この絵をよく見ると、サインのあとにOp.CCCLX.....とある。画家は16歳のときに妹の肖像画を描きOp.1(作品番号1)としたそうだから、生涯に400点とも言われる作品に連番を記したのだろうか。さすれば、上掲の最晩年の作品「コロッセウムの準備」は、幾つになったのか。

掲げていないが、次の2枚はサインとOp.ナンバーが比較的はっきり見える。ただし制作番号はわからないが。
「Under the Roof of Blue Ionian Weather青いイオニアの大気の下で」(1901 color lithograph )55.0×120.5cm。
「The Year's at Spring. All's Right with the World 時は春、すべて世はこともなし 」(1902 o )
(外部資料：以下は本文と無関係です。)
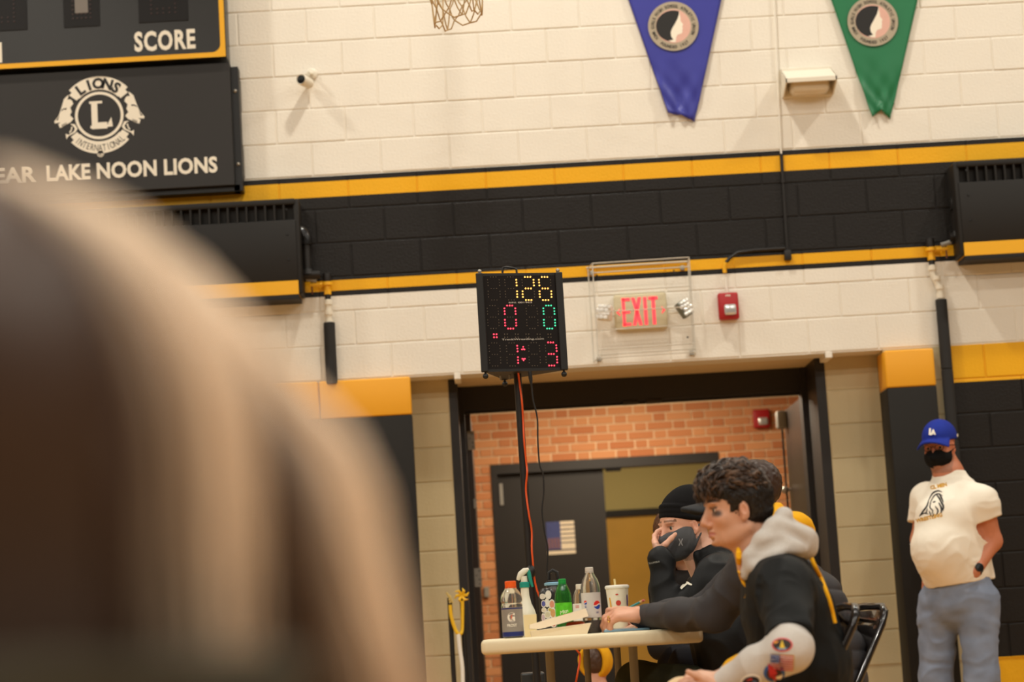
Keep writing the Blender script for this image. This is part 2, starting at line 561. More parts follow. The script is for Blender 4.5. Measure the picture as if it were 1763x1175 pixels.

アルマ・タデマの歴史絵は、青い空と海、輝く大理石をふんだんに取り入れ、ヴィクトリア朝時代の顧客におおいに受け容れられた。精神性とかの批判はさておき、古代の詳細な建築、風俗時代考証などには文句なしに脱帽である。ハリウッド映画の映画に影響したというのもうなづける。ベン・ハーやクレオパトラを想起する。まるで見てきたように再現して、見る者に違和感を感じさせないようにするには、相当の研究と高度な技法が必要だったのではないか。

詳細な細密画というのはいくらでもあるが、なかでも大理石の硬質や輝きの描写には感心するものがある。水彩もまた油彩と同じようで、とてもアマチュア(自分のことだ)には手に負えない超絶技法。よってその点では、あまり参考にはならないように思う。
ただ、画家のヴィクトリア時代の顧客と同じ気分で絵を眺め、遠く地中海や古代ローマ、ギリシャに思いを馳せる愉しみはあるというもの。